• _Dataset extract_
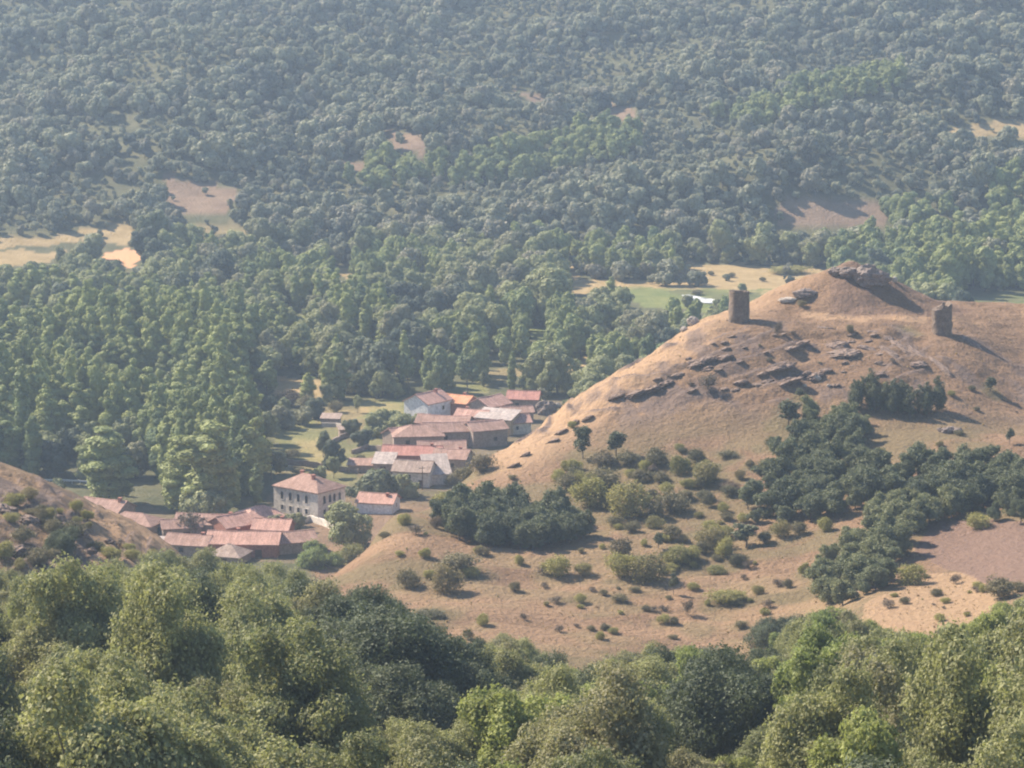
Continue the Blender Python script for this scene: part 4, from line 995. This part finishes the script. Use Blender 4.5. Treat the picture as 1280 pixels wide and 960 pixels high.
# ---- foreground wood, bounded above by this line
LINE = np.array([(-200,716),(0,716),(60,712),(100,702),(160,700),(215,690),(250,684),(300,694),(330,698),(365,706),(398,722),(410,748),(440,734),(460,722),(490,724),(520,768),(560,800),
                 (600,800),(630,795),(660,800),(700,822),(730,846),(745,838),(760,815),(800,805),(850,815),(900,806),(945,818),(975,790),(1000,768),(1060,758),(1085,778),(1120,785),(1160,795),
                 (1200,785),(1240,765),(1280,748),(1500,740)], float)
x, y = scatter(-125, 125, 176, 440, 7.1)
z = H(x, y)
for xx, yy, zz in zip(x, y, z):
    px, py, dep = proj(xx, yy, zz)
    if px < -200 or px > 1480: continue
    if any(in_poly(px, py - q_ * FPX / dep, [(-60, 900), (22, 896), (48, 925), (44, 990), (-60, 1010)]) for q_ in (0, 3, 6)): continue
    n_ = float(fbm(xx / 24 + 5, yy / 24, 111, 2)); u = rng.uniform()
    dark = 1.15 * math.exp(-(((px - 495) / 115) ** 4 + ((py - 880) / 105) ** 4)) + .6 * math.exp(-(((px - 880) / 70) ** 2 + ((py - 900) / 80) ** 2))  # where dark-leaved trees stand in for the shaded side of the wood
    light = float(sstep(900, 1050, px)) * .3 + math.exp(-(((px - 360) / 60) ** 2 + ((py - 740) / 40) ** 2))
    if u < dark * .85 + (.10 if n_ > .5 else .02): kind = 'holm'
    elif u > 1 - (light * .7 + (.12 if n_ < .45 else .03)): kind = 'ash'
    else: kind = 'oak'
    s = rng.choice([.8, 1.0, 1.2, 1.4]) * rng.uniform(.85, 1.15) * (1.3 if kind == 'holm' and dark > .3 else 1)
    sz = s * rng.uniform(.95, 1.4)
    ok = False
    for _ in range(4):
        ht = max(p_['h'] for p_ in PROTO[kind]) * sz * 1.02
        tx, ty, _d = proj(xx, yy, zz + ht)
        lim = np.interp(tx, LINE[:, 0], LINE[:, 1])
        # shoulders of the crown must stay under the line too
        e = PROTO[kind][0]['r'] * s * FPX / dep * .8
        lim = max(lim, np.interp(tx - e, LINE[:, 0], LINE[:, 1]) - 16, np.interp(tx + e, LINE[:, 0], LINE[:, 1]) - 16)
        if ty >= lim - 5 and py > lim + 5: ok = True; break
        s *= .85; sz *= .85
    if not ok or s < .45: continue
    zone = 'wood below' if px < 420 else ('dark middle' if px < 720 else 'light')
    put(kind, xx, yy, s, sz, zone)

BIG = [(425,900,1.35,1.25),(480,925,1.7,1.5),(545,930,1.7,1.42),(585,945,1.2,1.15),(455,955,1.3,1.1),(520,965,1.3,1.05),(885,985,1.45,1.5),(930,975,1.1,1.2),(250,800,1.1,1.1)]
for px_, py_, s_, h_ in BIG:
    x_, y_, z_ = ground(px_, py_, 150)
    for t_ in [t for t in TREES if t['kind'] in ('oak', 'ash', 'holm')]:
        q_ = PROTO[t_['kind']][t_['v']]
        a_, b_, d_ = proj(t_['x'], t_['y'], t_['z'] + q_['h'] * t_['sz'])
        near = math.hypot(t_['x'] - x_, t_['y'] - y_) < 2.6 * s_
        infront = t_['y'] < y_ and abs(a_ - px_) < 3.4 * s_ * FPX / y_ and b_ < py_ - 38
        if near or infront: TREES.remove(t_)
for px_, py_, s_, h_ in BIG:
    x_, y_, z_ = ground(px_, py_, 150)
    put('holm', x_, y_, s_, h_, 'dark middle' if px_ < 720 else 'light')
for px_, py_, k_, s_ in ((410,1010,'oak',.8),(450,1025,'oak',.9),(495,1020,'oak',.75),(540,1030,'oak',.85),(585,1025,'oak',.8),(620,1005,'oak',.9),(380,1000,'oak',.9),(860,1050,'oak',.8),(910,1050,'ash',.75),(950,1040,'oak',.8)):
    x_, y_, z_ = ground(px_, py_, 150); put(k_, x_, y_, s_, s_ * .95, 'dark middle' if px_ < 720 else 'light')

# ---- woods on the castle hill (ground outlines)
def wood(poly, kind, sp, smin, smax, zone, dmin=380, sz=1.0):
    c_ = np.array([ground(a, b_, dmin)[:2] for a, b_ in poly])
    x, y = scatter(c_[:, 0].min() - 2, c_[:, 0].max() + 2, c_[:, 1].min() - 2, c_[:, 1].max() + 2, sp)
    m = in_poly(x, y, [tuple(p) for p in c_])
    for xx, yy in zip(x[m], y[m]):
        s = rng.uniform(smin, smax); put(kind, xx, yy, s, s * sz * rng.uniform(.9, 1.12), zone)
wood([(545,655),(580,640),(640,640),(700,650),(730,672),(700,684),(620,690),(560,668)], 'hillholm', 3.4, .55, .80, 'hill clump', sz=.95)
wood([(925,640),(960,600),(975,560),(1010,545),(1090,548),(1100,560),(1080,600),(1060,640),(1000,658),(940,655)], 'hillholm', 4.2, .36, .80, 'hill belt', sz=.92)
wood([(1060,640),(1080,590),(1180,590),(1280,598),(1400,610),(1400,650),(1290,648),(1230,640),(1190,640),(1100,640)], 'hillholm', 4.2, .38, .80, 'hill belt', sz=.92)
wood([(1080,690),(1090,655),(1140,640),(1205,640),(1215,650),(1150,668),(1120,700)], 'hilloak', 4.0, .42, .76, 'hill copse', sz=.9)
wood([(1012,745),(1020,700),(1060,690),(1110,695),(1125,715),(1080,752),(1040,760)], 'hilloak', 4.0, .36, .70, 'hill copse', sz=.9)
wood([(990,540),(1010,524),(1085,528),(1095,545),(1050,552)], 'hilloak', 3.4, .45, .6, 'hill belt', sz=.9)
wood([(1056,520),(1066,500),(1120,505),(1185,510),(1192,520),(1150,526)], 'wisp', 2.2, .8, 1.15, 'wispy row', sz=.95)

# ---- shrubs one by one (listed above)
for n_, (x, y, w, h_, k, lb) in enumerate(SH):
    if not lb and n_ % 5 == 4: continue
    if not lb: w, h_ = w * .9, h_ * .9
    dm = 405 if x < 215 else 418
    if k == 'broom' and not lb: lb = None
    put_px(k, x, y, w * 1.05, h_, lb or None, dm, zone='scrub')

def small_scrub(poly, n, seed, kinds, smin, smax, dmin=400):
    r_ = random.Random(seed); xs = [p[0] for p in poly]; ys = [p[1] for p in poly]; k = 0
    while k < n:
        x, y = r_.uniform(min(xs), max(xs)), r_.uniform(min(ys), max(ys))
        if not in_poly(np.array([x]), np.array([y]), poly)[0] or fbm(np.array([x / 35]), np.array([y / 22]), 231, 2)[0] < .42: k += .2; continue
        w = r_.uniform(smin, smax); put_px(r_.choice(kinds), x, y, w, w * r_.uniform(.45, .8), None, dmin, zone='scrub'); k += 1
small_scrub([(690,600),(730,565),(870,560),(930,590),(950,690),(900,720),(780,730),(740,690),(745,640)], 80, 1, ['broom','broom','thorn'], 7, 24)
small_scrub([(540,640),(740,690),(960,700),(1010,690),(1000,760),(940,790),(860,800),(600,800),(500,760),(480,700)], 55, 2, ['broom','broom','thorn','dead'], 5, 16)
small_scrub([(1130,720),(1190,715),(1240,740),(1200,780),(1100,775)], 18, 3, ['thorn','broom','dead'], 5, 14)
small_scrub([(0,610),(60,625),(200,690),(205,700),(0,715)], 26, 4, ['broom','thorn'], 8, 22)
small_scrub([(1000,470),(1280,480),(1280,590),(1110,560),(1050,530)], 16, 5, ['thorn','dead','broom'], 5, 12)
small_scrub([(800,420),(1150,410),(1150,460),(1000,490),(760,500)], 16, 6, ['dead','thorn'], 4, 10)

# ---- valley and the far slope
def blocked(px, py, topx, topy, y):
    m = np.zeros(np.shape(px), bool)
    for kind, dmin, poly in CLEAR:
        far = y > dmin
        for f in (0, .25, .5, .78): m |= far & in_poly(topx, topy * f + py * (1 - f), poly)
    return m
PGROVE = [  # poplar groves beyond: outlines of their ground
 [(1100,300),(1096,268),(1150,258),(1196,266),(1206,300)], [(1118,372),(1120,330),(1170,320),(1236,330),(1240,372)], [(1228,305),(1230,240),(1260,222),(1330,220),(1330,360),(1250,366)],
 [(560,236),(600,200),(680,180),(770,160),(806,170),(800,196),(720,214),(640,236)], [(880,150),(960,130),(1040,108),(1130,92),(1130,112),(1040,140),(940,166)],
 [(430,230),(470,205),(550,200),(560,225),(470,246)],
]
# tall poplars of the near valley
PV = [(-60,430),(60,420),(180,418),(300,425),(330,470),(318,560),(326,634),(205,636),(200,606),(-60,600)]
PV2 = [(-60,345),(40,360),(200,385),(330,372),(420,380),(480,390),(500,430),(480,480),(410,510),(345,520),(330,440),(180,418),(-60,430)]
x, y = scatter(-200, 200, 640, 1125, 6.3)
z = H(x, y); px, py, dep = proj(x, y, z)
topy = py - 12 * FPX / dep
bl = blocked(px, py, px, topy, y)
inv = in_poly(px, py, PV); inv2 = in_poly(px, py, PV2)
hillside = (px > 520) & (y < 700)
keep = (px > -70) & (px < 1350) & ~bl & (z < 14) & ~hillside
for k in np.nonzero(keep)[0]:
    u = rng.uniform(); n_ = float(fbm(x[k] / 40, y[k] / 50, 131, 2)); n2_ = float(vnoise(x[k] / 26, y[k] / 30, 133))
    grove = any(in_poly(px[k], py[k], g_) for g_ in PGROVE[:3])
    if inv[k]:
        if y[k] < 640: continue
        near = 1.0 if py[k] < 622 else .62
        if n2_ < .25 and u < .75:
            s = rng.uniform(.6, 1.0); put('willow', x[k], y[k], s, s, 'valley'); continue
        if u < .12 or n2_ < .22: continue
        s = rng.uniform(.75, 1.25) * near; put('poplar', x[k], y[k], s, (.62 + .55 * n2_) * near * rng.uniform(.85, 1.15), 'poplar wood')
    elif inv2[k]:
        if u < .38: s = rng.uniform(.6, 1.0); put('poplar', x[k], y[k], s, (.3 + .6 * n2_) * rng.uniform(.85, 1.15), 'poplar wood')
        elif u < .85: s = rng.uniform(.55, 1.35); put('willow', x[k], y[k], s, s * rng.uniform(.9, 1.2), 'valley')
    elif grove:
        s = rng.uniform(.9, 1.25); (put('grove', x[k], y[k], s * 1.15, s * rng.uniform(1.3, 1.7), 'bright grove') if u < .6 else put('poplar', x[k], y[k], s, s * rng.uniform(.65, .9), 'poplar grove'))
    else:
        village = (px[k] < 720) & (py[k] > 500)
        if px[k] < 210 and py[k] > 598 and u > .06: continue
        if village and u > .25: continue
        if u < .5 + .4 * (n2_ > .35):
            if n_ > .56 and not village: s = rng.uniform(.8, 1.2); put('grove', x[k], y[k], s, s * rng.uniform(1.0, 1.5), 'valley grove')
            else: s = rng.choice([.5, .75, 1.0, 1.35]) * rng.uniform(.85, 1.15) * (.6 if village else 1); put('willow', x[k], y[k], s, s * rng.uniform(.85, 1.15), 'valley')
x, y = scatter(-330, 330, 1060, 1730, 4.9)
z = H(x, y); px, py, dep = proj(x, y, z)
bl = blocked(px, py, px, py - 8 * FPX / dep, y)
dens = fbm(x / 45, y / 60, 141, 3)
for k in np.nonzero((px > -70) & (px < 1350) & (py > -60))[0]:
    if bl[k]:
        if rng.uniform() < .07: put('far', x[k], y[k], rng.uniform(.18, .5), None, 'far')
        continue
    if rng.uniform() < .06 + .40 * (dens[k] < .34): continue
    if any(in_poly(px[k], py[k], g_) for g_ in PGROVE):
        s = rng.uniform(.7, 1.15); put('grove', x[k], y[k], s, s * rng.uniform(.8, 1.15), 'far grove'); continue
    pt_ = float(sstep(.38, .62, fbm(x[k] / 55, y[k] / 40, 251, 2)))
    s = rng.choice([.42, .58, .75, 1.1], p=[.3, .35, .25, .1]) * rng.uniform(.85, 1.15) * (.62 + .62 * pt_) * (.8 + .4 * float(vnoise(x[k] / 30, y[k] / 30, 151)))
    put('far', x[k], y[k], s, s * rng.uniform(.85, 1.15), 'far')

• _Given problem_
Copy out every line that includes the word "this".

• _Answer below_
Continue the Blender Python script for this scene: part 4, from line 995. This part finishes the script. Use Blender 4.5. Treat the picture as 1280 pixels wide and 960 pixels high.
# ---- foreground wood, bounded above by this line